Fondé en 2021 « T’as de beaux lieux » est un podcast documentaire imaginé par Déborah Ozil et Anaïs Gruson ; une invitation au voyage dans une France qui préfigure le monde de demain plus solidaire, plus soutenable, plus vivable, plus respectueux de la planète et de ses êtres vivants. Les 6 premières émissions ont été co-produites par l’association Nouveaux Imaginaires et le Studio Ground Control.                 

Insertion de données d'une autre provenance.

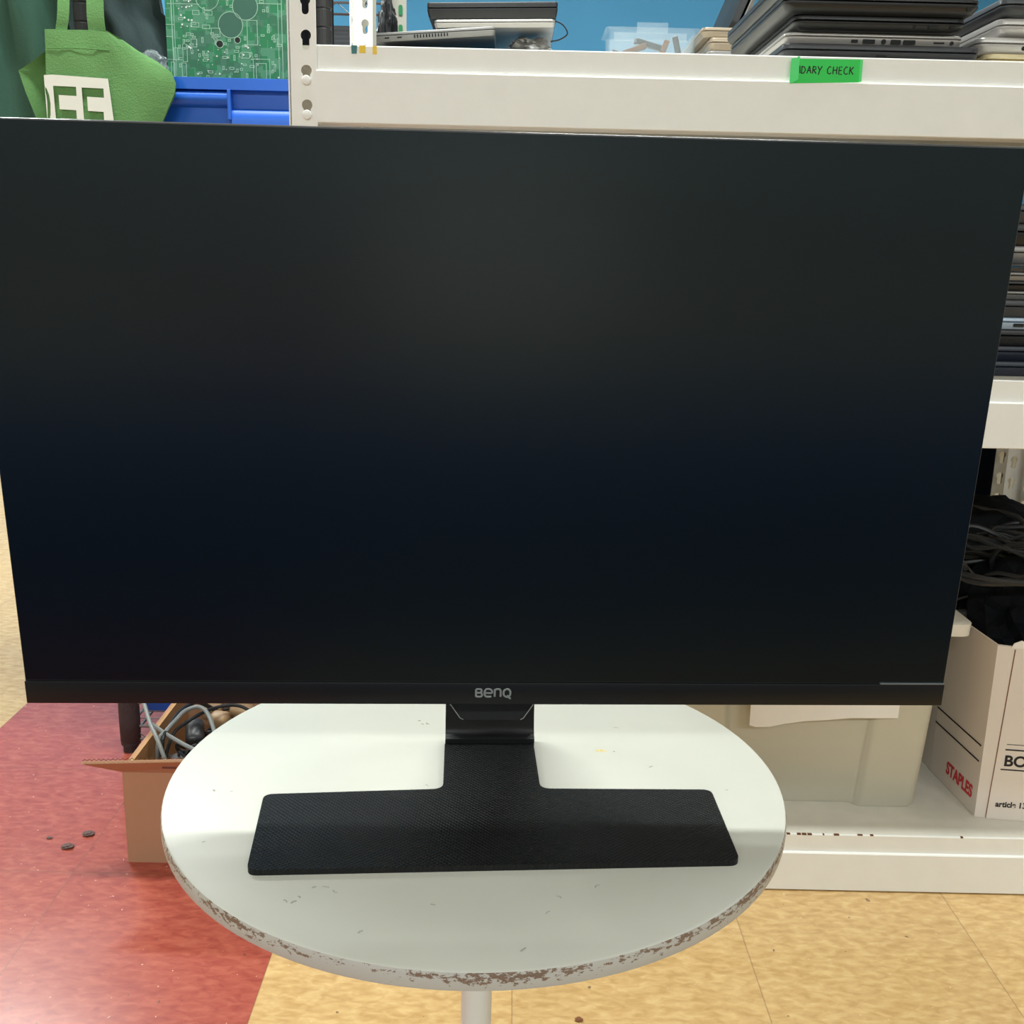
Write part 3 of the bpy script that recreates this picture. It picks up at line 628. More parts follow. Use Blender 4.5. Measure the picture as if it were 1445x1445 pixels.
# slabs beside the rear posts
t = thing('laptop', 'dark grey slab with a cut corner standing upright behind the wire rack post', 'laptop', (-0.318, 2.12, Z2 - .001))
me = flat('lid', [[(-.07, 0), (.07, 0), (.07, .102), (-.010, .102), (-.030, .122), (-.07, .122)]], .018, Matrix.Translation((0.0, 0.009, 0)) @ FRONT); obj('lid', me, M['lap_dark'], t)
bm = B(-.07, .07, -.0105, -.0093, .066, .0695); o = obj('edge_strip', bm, M['paper'], t); o['label'] = 'white strip along the bottom'
t.location = (-0.352 + .024, 2.48, Z2 - .001)
t.scale = (1.15, 1, 1.42)
tag(lump('power_adapter', (-0.2520, 2.19, Z2 + 0.085), (0.020, 0.022, 0.085), M['lap_black'], 8.2, 0.22, fr=5.0), 'black lumpy bundle standing between the rear posts, left of the vented laptop', 'adapter')

# middle shelf stack, right of the monitor
G5 = 'laptops stacked on the middle shelf'
MID = [(.7432, .0196, 'lap_navy', 'navy laptop at the bottom of the middle shelf stack', ()), (.7632, .0192, 'lap_navy', 'navy laptop second from the bottom of the middle shelf stack', ()),
       (.7829, .0216, 'lap_black', 'black laptop with a bright dash below the pale blue one on the middle shelf', [(.31, .008, .0012, 0, 'card_slot')]),
       (.8050, .0153, 'lap_ice', 'pale blue silver laptop with dark ports in the middle shelf stack', [(.24, .004, .004, 1, 'audio_jack'), (.36, .014, .0045, 0, 'usb_port')]),
       (.8208, .0226, 'lap_dark', 'charcoal laptop directly on the pale blue one on the middle shelf', ()), (.8440, .0106, 'lap_grey', 'thin grey laptop above the charcoal one on the middle shelf', ()),
       (.8550, .0130, 'lap_black', 'black laptop between two thin grey ones on the middle shelf', ()), (.8684, .0106, 'lap_grey', 'thin grey laptop under the thin charcoal one on the middle shelf', ()),
       (.8794, .0106, 'lap_dark', 'thin charcoal laptop, fourth from the top on the middle shelf', ()), (.8904, .0220, 'lap_grey', 'thick grey laptop, third from the top on the middle shelf', ()),
       (.9128, .0280, 'lap_black', 'thick black laptop, second from the top on the middle shelf', ()), (.9412, .0240, 'lap_dark', 'charcoal laptop on top of the middle shelf stack', ())]
for i, (z, hh, m, lb, pts) in enumerate(MID):
    laptop(0.575 + (i * 37 % 5) * .003, 1.418 + (i * 23 % 4) * .003, z, 0.262, 0.34, hh, M[m], lb, group=G5, ports=pts, wedge=min(.006, hh * .3))

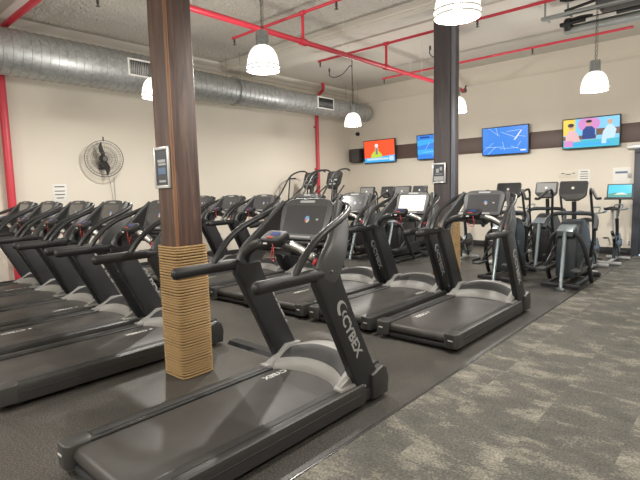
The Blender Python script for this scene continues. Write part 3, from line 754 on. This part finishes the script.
t = tag(empty('sprinkler_pipe', (0, 0, 0)), 'thick red pipe climbing the left wall and turning across the ceiling', 'pipe')
MB().cyl((-9.5, 2.64, 0), (-9.5, 2.64, 4.33), .066, 16).build('standpipe', 'pipe', t)
MB().tube([(-9.5, 2.64, 4.32), (-9.0, 2.62, 4.32), (-5.6, 2.62, 4.32)], .047, 1, 14).build('cross_pipe', 'pipe', t)
h = MB(); head(h, (-6.83, 3.15, 4.3)); h.cyl((-6.83, 2.62, 4.3), (-6.83, 3.15, 4.3), .018, 8); h.build('sprinkler_head', 'wire', t)
t = tag(empty('sprinkler_pipe', (0, 0, 0)), 'thin red vertical pipe on the left wall behind the stair climbers', 'pipe')
MB().tube([(-9.51, 10.58, .0), (-9.51, 10.58, 2), (-9.51, 10.58, 3.9), (-9.51, 10.58, 4.15), (-9.40, 10.62, 4.35), (-9.3, 10.64, 4.45), (-9.3, 10.64, ZC)], .048, 3, 12).build('standpipe', 'pipe', t)
c = MB()
for z in (.8, 2.2, 3.4): c.box((-9.55, 10.58, z), (.09, .14, .04), .004)
c.build('pipe_clamp', 'pipe', t)

# ------------------------------------------------------------------ pendant lamps
def make_lamp():
    t = empty('pendant_lamp')      # origin at rim centre
    s = MB(); outer = [(.20, 0), (.197, .06), (.187, .13), (.166, .20), (.136, .25), (.10, .283), (.074, .295)]
    inner = [(r-.006, z-.002) for r, z in outer][::-1]
    s.lathe(outer+inner, n=36); so = s.build('lamp_shade', 'shade', t, 60)
    r = MB(); r.lathe([(.196, .0), (.205, .0), (.206, .006), (.202, .010), (.196, .008)], n=36); r.lathe([(.1985, .046), (.206, .047), (.205, .057), (.1975, .057)], n=36); r.build('shade_rim', 'rim', so)
    c = MB(); c.lathe([(.001, .29), (.080, .29), (.082, .30), (.080, .32), (.074, .325), (.074, .455), (.066, .47), (.001, .475)], n=24, closed_prof=False)
    for k in range(3): c.lathe([(.0745, .34+k*.03), (.080, .342+k*.03), (.080, .350+k*.03), (.0745, .352+k*.03)], n=24)
    c.build('lamp_socket', 'zinc', t)
    b = MB(); b.lathe([(.001, .06), (.03, .065), (.05, .09), (.055, .12), (.045, .155), (.025, .19), (.022, .26), (.001, .26)], n=18, closed_prof=False); b.build('bulb', 'bulb', t)
    ch = MB(); z = .475; k = 0
    ztop = ZC-3.05
    while z < ztop-.02:
        ax = (1, 0) if k % 2 else (0, 1)
        ch.tube([(ax[0]*.011*math.cos(a), ax[1]*.011*math.cos(a), z+.021+.024*math.sin(a)) for a in [2*PI*j/8 for j in range(8)]], .0035, 1, 5, closed=True)
        z += .038; k += 1
    ch.build('chain', 'wire', t)
    q = MB(); q.tube([(.02, 0, .44), (.025, .01, .8), (.018, -.01, 1.2), (.02, 0, ztop)], .004, 4, 6); q.cyl((0, 0, ztop-.03), (0, 0, ztop), .05, 14); q.build('ceiling_rose', 'wire', t)
    return t
LM = make_lamp()
ld = bpy.data.lights.new('lamp_light', 'POINT'); ld.energy = 205; ld.color = (1, .955, .885); ld.shadow_soft_size = .05
lo = bpy.data.objects.new('lamp_light', ld); COL.objects.link(lo); lo.parent = LM; lo.location = (0, 0, .03)
lamps = [(-4.51, 4.06, 3.05, 'glowing pendant lamp left of centre, under the red pipe crossing'),
         (-1.99, 4.08, 3.06, 'largest glowing pendant lamp cut by the top edge above the far dark column'),
         (-7.02, 9.06, 3.05, 'small glowing pendant lamp in front of the duct end near the corner'),
         (-1.93, 8.72, 3.03, 'glowing pendant lamp at right, hanging below the metal track'),
         (-6.85, 3.95, 3.05, 'glowing pendant lamp half hidden behind the near timber column'),
         (-4.45, 9.10, 3.05, 'glowing pendant lamp mostly hidden behind the far dark column'),
         (.6, 4.1, 3.05, None), (.6, 8.8, 3.05, None), (-2.0, -.8, 3.05, None), (-4.5, -.8, 3.05, None), (-7.0, -.8, 3.05, None), (.6, -.8, 3.05, None)]
for i, (x, y, z, lab) in enumerate(lamps):
    o = LM if i == 0 else copy_tree(LM)
    o.location = (x, y, z)
    tag(o, lab or 'pendant lamp of the same grid beyond the edge of the picture', 'pendant lamp', 'pendant lamps in the grid' if lab else 'pendant lamps outside the picture')
def cord(pts, label):
    c = tag(empty('lamp_cord', pts[0]), label, 'cord'); p0 = V(pts[0])
    MB().tube([V(p)-p0 for p in pts], .011, 6, 6).build('cable', 'wire', c)
    MB().cyl((0, 0, -.03), (0, 0, .05), .022, 10).build('cord_plug', 'wire', c)
cord([(-7.95, 9.35, 4.52), (-7.9, 9.3, 4.38), (-7.7, 9.25, 4.30), (-7.4, 9.2, 4.32), (-7.15, 9.15, 4.45), (-7.05, 9.1, 4.40)], 'short dark cord looping from ceiling plug to the corner pendant lamp')
cord([(-5.25, 9.5, 4.52), (-5.23, 9.45, 4.40), (-5.1, 9.4, 4.30), (-4.8, 9.3, 4.34), (-4.46, 9.14, 4.42)], 'short dark cord looping from the ceiling left of the dark column')

# ------------------------------------------------------------------ hung track top right
t = tag(empty('ceiling_track', (-2.45, 8.95, 4.05)), 'grey steel track and roller assembly hung from the ceiling at top right', 'metal track')
b = MB(); b.box((2.0, 0, .04), (4.0, .16, .07), .008); b.box((2.0, .05, .10), (4.0, .03, .08), .004); b.build('lower_rail', 'zinc', t)
b = MB(); b.box((1.8, -.22, .26), (4.2, .10, .05), .006); b.build('upper_rail', 'zinc', t)
b = MB(); b.tube([(.0, -.08, .13), (.3, -.08, .15), (4.0, -.08, .15)], .032, 3, 12); b.build('drive_shaft', 'rubber', t)
b = MB(); b.lathe([(.03, -.05), (.10, -.05), (.115, -.03), (.115, .03), (.10, .05), (.03, .05)], (.06, -.03, .13), 20, True, 'x'); b.tube([(.1, -.03, .2), (.25, -.05, .21), (.42, -.06, .19)], .03, 3, 10); b.build('roller', 'rubber', t)
b = MB(); b.box((.55, -.10, .13), (.42, .06, .05), .01); b.build('roller_bracket', 'paper', t)
for x in (-.25, .10, .55, 2.5):
    b = MB(); b.box((x, -.22, .43), (.028, .028, .34), .002); b.box((x, -.10, .27), (.03, .28, .02), .002); b.build('hanger_bar', 'zinc', t)
b = MB(); b.box((2.25, .0, .41), (3.5, .55, .30), .02); b.build('motor_box', 'panel', t)
b = MB(); b.tube([(.05, -.22, .31), (.30, -.22, .34), (.60, -.22, .38)], .024, 3, 8); b.tube([(-.02, -.22, .50), (.15, -.22, .46), (.55, -.22, .50)], .024, 3, 8); b.build('cable_bundle', 'rubber', t)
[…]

“Si je me suis passionnée pour les tiers-lieux c’est parce que j’avais besoin de donner du sens à mon travail. Je n’adhérai pas à la logique de l’entreprise où les chefs passent leur temps à enlever du pouvoir et de la dignité aux salariés, à produire des biens qui détruisent la planète. Ce sentiment est d’ailleurs largement partagé par les jeunes générations qui ont très envie de déconstruire ce système pyramidal. J’avais besoin de partir à la découverte d’une organisation qui tout à la fois libère et responsabilise, qui mélange les générations, qui prend le temps d’expérimenter, de tâtonner… ” Déborah Ozil

Retrouvez le tour de France 2021 des tiers-lieux en 6 étapes sur https://www.groundcontrolparis.com/podcasts/t-as-de-beaux-lieux/

– Le Relais de l’Espinas, Cévennes (48)
– L’Hermitage, Autrêches (60)
– Le WIP, Colombelles (14)
– Open Lande, Nantes (48)
– La Quincaillerie “Numérique”, Guéret, (48)
– Coco Velten, Marseille (13)


**L’Hermitage
à Autrêches (60) accueille sur ses 30 ha des entreprises, des ateliers et des animations autour de l’agroécologie et du bon usage des nouvelles technologies.

***Coco Velten, ce tiers-lieu implanté à Marseille (13) sur 4 000m² est devenu un haut lieu de convivialité, de services de proximité avec cantine et d’échanges culturels.